Como sempre, a opinião pública tratou este caso como um Benfica/Sporting e, por todo o lado, das paragens de autocarros aos gabinetes ministeriais, passando pelos cafés de província ou pelas repartições do Estado, formularam-se juízos implacáveis, definitivos, ora num sentido ou no outro, com base apenas no que a comunicação social ia transmitindo do processo e seus avanços, em reportagens amiúde manipuladas por um dos lados da liça (a jornalista Inês Serra Lopes, filha do principal advogado de Cruz, acabaria condenada por crime de favorecimento pessoal por ter tentado que uma funcionária da Casa Pia incriminasse um suposto sósia de Carlos Cruz, reformado da RTP por razões psiquiátricas). Enquanto tal sucedia, poucos falaram do que noutros lugares se passava, fosse no silêncio das sacristias, fosse com o desaparecido Rui Pedro, jamais encontrado, ou fosse, enfim, com um antigo professor de Física da St.
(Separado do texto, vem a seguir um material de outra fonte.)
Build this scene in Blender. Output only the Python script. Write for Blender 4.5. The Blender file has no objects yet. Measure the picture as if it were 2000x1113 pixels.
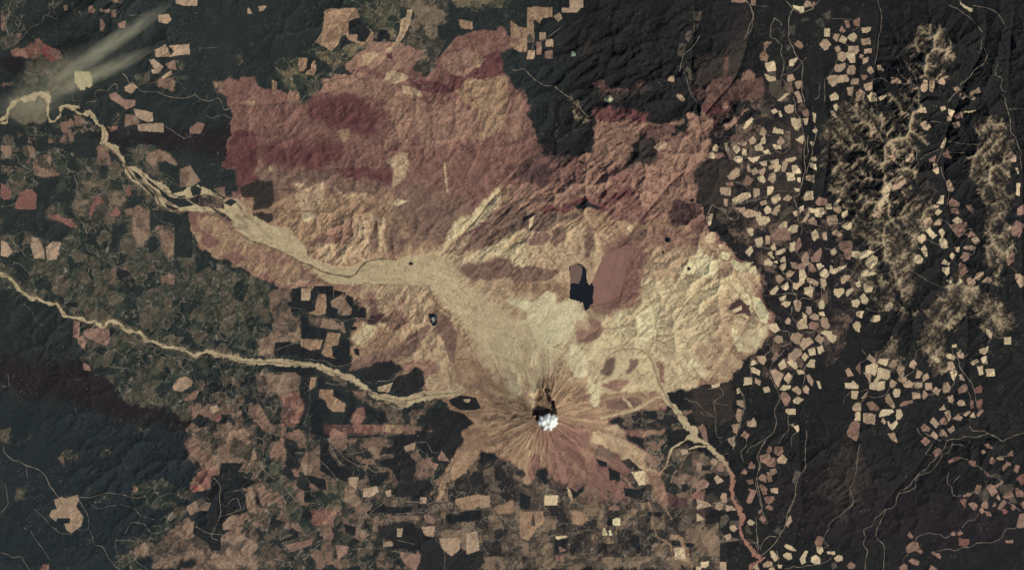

Julian’s, “Mike”, o qual, condenado a 34 meses de prisão por vários crimes sexuais com adolescentes, aproveitou o langor da justiça portuguesa para fugir rumo a parte incerta, onde, por ser incerta, nunca foi apanhado.
O passar dos anos veio mostrar que, para o cidadão comum, a culpabilidade ou inocência de Carlos Cruz não é, e nunca foi, uma questão de razão ou ciência, mas antes um artigo de fé, de impressão, de convicção. Quanto ao crime, seja ele culpado ou inocente, o certo é que Cruz pagou a pena que a Justiça entendeu aplicar-lhe. Agora, só falta a indemnização devida às vítimas, matéria ainda hoje entregue aos tribunais (quanto ao Estado, foi condenado em 2006 a pagar mais de dois milhões de euros a 44 vítimas de abusos na Casa Pia de Lisboa). Passaram quase 30 anos sobre os factos, o apresentador já entrou e saiu da cadeia, o mesmo sucedendo a Carlos Silvino, o qual, após 12 anos na prisão, rumou em 2022 a um centro de acolhimento, por ter perdido a casa onde morava. Trinta anos, ou quase, sem Justiça. Mais do que a culpa ou a inocência do cidadão Carlos Cruz, é isso, é essa inconcebível tardança, que a todos nós interpela – ou, melhor dito, envergonha.